I have never really understand the idea of being a fan. How they can describe their experience of watching the team play as though they were part of the team is beyond me. They weren’t playing themselves, they weren’t really part of it. If they really wanted to experience it they would have to have been playing themselves.

The thing is, often as Christians we are no more than fans. We see who Jesus and want to get close enough to him to realise the benefits, but not so close that we need to make sacrifices. We may be fine with repeating a prayer, attending church, putting a fish symbol on the back of our car. But we don’t really want anything to change. But Jesus doesn’t want fans. He wants followers. He has the power to change lives, not for the sake of it but out of his amazing love for us. He changed Paul’s life. He changed John Wesley’s life. He can change your life as well. And note the emphasis. It’s God who does the changing, not us. There is nothing we can do to make our lives really better. However hard we may try to obey the rules we are bound to fail. It is by God’s grace in Jesus that we are changed. There was a song in Andrew Lloyd Webber’s musical ‘ Love changes everything’. But here is an even more crucial saying. ‘Grace changes everything’. No wonder Paul; was so passionate about the gospel. So should we be too.
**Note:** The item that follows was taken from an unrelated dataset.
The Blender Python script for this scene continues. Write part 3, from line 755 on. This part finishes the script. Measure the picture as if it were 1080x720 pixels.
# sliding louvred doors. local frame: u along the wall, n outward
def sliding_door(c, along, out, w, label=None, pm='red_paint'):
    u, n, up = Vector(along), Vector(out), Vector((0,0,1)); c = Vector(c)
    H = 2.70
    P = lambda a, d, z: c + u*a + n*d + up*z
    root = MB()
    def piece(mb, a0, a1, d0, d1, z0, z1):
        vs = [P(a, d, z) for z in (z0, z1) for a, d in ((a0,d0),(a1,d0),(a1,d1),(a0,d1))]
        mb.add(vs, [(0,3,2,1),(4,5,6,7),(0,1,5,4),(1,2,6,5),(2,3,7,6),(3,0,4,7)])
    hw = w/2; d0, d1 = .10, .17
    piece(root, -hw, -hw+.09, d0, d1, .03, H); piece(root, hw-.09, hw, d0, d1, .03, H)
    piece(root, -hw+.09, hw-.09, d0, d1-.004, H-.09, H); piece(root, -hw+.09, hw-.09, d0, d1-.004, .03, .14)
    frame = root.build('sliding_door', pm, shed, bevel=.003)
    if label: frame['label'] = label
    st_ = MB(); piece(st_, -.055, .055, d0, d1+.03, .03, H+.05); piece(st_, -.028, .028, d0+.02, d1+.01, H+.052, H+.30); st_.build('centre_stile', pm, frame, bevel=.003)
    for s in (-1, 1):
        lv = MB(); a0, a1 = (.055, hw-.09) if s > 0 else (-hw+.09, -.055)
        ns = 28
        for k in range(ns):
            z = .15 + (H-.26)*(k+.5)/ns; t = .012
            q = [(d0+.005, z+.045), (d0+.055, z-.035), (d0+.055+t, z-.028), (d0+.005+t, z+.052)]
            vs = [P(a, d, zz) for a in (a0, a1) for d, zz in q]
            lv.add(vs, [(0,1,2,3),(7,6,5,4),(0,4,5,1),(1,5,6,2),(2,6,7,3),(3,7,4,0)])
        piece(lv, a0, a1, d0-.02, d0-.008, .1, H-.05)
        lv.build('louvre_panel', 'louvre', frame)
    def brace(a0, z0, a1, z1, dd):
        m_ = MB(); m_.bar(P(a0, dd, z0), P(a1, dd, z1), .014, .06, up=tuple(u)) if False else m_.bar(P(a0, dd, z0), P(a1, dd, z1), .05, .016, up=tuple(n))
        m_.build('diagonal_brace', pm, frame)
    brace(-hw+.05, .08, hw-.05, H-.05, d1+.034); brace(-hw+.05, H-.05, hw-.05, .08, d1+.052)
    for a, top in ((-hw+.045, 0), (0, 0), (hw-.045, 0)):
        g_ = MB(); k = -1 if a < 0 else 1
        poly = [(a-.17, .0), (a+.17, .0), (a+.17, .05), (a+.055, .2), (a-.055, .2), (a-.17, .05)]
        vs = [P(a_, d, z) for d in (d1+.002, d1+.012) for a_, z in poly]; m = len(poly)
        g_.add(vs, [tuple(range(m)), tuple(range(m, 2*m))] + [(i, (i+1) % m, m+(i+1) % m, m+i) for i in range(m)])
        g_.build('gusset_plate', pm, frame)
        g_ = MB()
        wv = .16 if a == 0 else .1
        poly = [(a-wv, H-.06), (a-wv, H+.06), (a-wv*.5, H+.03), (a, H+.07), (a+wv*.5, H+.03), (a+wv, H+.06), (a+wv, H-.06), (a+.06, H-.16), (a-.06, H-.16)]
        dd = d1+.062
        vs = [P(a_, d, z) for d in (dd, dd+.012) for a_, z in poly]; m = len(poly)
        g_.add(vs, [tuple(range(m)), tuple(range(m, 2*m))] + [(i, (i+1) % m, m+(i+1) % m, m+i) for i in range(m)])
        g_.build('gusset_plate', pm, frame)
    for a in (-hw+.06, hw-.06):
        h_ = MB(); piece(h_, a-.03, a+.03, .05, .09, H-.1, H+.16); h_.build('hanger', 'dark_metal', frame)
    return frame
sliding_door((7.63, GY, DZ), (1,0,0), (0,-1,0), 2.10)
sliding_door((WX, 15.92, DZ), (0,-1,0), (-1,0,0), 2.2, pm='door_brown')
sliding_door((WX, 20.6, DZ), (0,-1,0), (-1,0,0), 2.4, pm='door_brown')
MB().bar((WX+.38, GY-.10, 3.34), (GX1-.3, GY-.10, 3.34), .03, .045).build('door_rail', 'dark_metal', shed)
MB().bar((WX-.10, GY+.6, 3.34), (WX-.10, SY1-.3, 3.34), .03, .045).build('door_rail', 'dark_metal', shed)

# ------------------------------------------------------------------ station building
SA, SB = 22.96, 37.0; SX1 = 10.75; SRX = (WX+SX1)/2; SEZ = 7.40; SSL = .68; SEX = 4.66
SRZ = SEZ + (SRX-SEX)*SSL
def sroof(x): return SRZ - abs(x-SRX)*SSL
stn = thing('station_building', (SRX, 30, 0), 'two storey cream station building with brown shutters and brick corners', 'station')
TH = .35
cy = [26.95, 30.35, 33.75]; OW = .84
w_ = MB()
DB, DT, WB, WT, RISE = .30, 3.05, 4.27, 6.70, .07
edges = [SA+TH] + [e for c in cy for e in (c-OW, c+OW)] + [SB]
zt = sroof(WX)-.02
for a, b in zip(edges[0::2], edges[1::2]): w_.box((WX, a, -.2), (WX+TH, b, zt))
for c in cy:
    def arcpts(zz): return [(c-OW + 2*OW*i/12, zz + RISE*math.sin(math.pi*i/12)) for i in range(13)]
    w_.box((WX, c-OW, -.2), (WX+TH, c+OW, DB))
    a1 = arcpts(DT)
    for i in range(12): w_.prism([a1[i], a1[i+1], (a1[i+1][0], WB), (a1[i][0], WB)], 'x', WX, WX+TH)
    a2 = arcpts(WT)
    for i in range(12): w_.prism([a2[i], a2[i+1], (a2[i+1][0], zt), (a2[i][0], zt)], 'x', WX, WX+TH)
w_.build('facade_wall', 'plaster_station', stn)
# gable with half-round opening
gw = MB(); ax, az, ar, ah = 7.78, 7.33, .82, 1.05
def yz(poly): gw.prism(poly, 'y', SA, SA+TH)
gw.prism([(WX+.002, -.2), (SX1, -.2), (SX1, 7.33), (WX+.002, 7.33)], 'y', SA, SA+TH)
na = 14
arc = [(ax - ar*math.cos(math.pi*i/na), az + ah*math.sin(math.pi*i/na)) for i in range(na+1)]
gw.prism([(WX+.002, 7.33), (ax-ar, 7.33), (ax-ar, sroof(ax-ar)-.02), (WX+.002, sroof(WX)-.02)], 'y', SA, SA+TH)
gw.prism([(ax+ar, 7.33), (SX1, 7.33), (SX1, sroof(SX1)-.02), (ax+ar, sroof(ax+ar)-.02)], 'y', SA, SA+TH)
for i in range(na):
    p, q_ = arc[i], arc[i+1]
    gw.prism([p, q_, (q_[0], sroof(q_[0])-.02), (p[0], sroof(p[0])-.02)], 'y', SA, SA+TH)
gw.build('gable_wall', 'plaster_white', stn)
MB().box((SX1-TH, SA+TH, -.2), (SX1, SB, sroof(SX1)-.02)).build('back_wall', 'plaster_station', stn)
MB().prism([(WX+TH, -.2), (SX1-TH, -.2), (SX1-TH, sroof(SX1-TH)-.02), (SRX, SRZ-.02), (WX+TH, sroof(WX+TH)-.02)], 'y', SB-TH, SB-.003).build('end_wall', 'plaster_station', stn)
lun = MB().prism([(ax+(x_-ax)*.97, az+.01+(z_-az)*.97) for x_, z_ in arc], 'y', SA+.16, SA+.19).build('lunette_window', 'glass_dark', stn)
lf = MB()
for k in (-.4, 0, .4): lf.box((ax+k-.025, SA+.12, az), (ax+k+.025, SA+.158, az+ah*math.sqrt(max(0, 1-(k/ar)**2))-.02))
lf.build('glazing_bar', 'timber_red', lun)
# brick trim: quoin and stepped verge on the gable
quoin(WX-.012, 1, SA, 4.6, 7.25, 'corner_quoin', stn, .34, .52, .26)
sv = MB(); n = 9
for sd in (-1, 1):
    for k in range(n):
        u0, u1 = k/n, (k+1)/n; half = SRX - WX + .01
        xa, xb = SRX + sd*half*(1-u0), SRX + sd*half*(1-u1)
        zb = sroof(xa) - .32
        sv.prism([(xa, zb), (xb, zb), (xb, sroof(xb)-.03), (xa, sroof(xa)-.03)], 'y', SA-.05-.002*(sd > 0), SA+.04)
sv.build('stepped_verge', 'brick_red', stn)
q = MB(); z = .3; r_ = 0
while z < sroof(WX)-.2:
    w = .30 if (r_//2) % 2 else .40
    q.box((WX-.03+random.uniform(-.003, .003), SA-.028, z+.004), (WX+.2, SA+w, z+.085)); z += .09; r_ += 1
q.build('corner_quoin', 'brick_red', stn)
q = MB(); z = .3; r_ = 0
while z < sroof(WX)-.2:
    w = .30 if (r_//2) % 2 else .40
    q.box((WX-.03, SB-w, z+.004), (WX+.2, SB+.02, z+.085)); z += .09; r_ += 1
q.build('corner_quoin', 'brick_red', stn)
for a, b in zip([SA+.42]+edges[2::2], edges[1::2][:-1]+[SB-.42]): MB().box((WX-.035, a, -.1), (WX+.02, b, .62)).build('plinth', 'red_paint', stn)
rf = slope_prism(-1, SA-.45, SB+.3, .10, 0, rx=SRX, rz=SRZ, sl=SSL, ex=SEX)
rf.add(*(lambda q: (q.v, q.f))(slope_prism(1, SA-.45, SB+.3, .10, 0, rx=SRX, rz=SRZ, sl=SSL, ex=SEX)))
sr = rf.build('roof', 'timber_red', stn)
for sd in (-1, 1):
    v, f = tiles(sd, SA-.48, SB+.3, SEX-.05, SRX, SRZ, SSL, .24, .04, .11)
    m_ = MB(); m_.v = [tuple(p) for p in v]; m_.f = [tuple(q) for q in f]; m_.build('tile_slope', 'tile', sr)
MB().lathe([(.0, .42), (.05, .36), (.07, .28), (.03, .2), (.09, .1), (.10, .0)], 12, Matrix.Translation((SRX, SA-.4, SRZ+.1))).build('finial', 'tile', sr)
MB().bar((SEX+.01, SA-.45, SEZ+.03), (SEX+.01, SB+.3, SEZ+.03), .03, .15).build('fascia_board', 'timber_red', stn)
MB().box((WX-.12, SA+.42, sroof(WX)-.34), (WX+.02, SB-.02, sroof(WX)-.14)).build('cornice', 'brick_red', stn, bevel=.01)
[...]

Today we have heard about the gospel Paul preached: That it came from God, not from man, and so you can be sure of it. That it is the gospel of God’s great and abundant grace in Christ, forgiving all your sins, giving you perfect righteousness and eternal life in Christ your Saviour. And that it is this same gospel that will change your life, continually calling you from the old life of sin and selfishness to the new life of love and service that are the hallmarks of our life in Christ. This is the gospel Paul preached. It’s the gospel he calls the Galatians back to. And it’s the gospel that gives us life, and new life, today.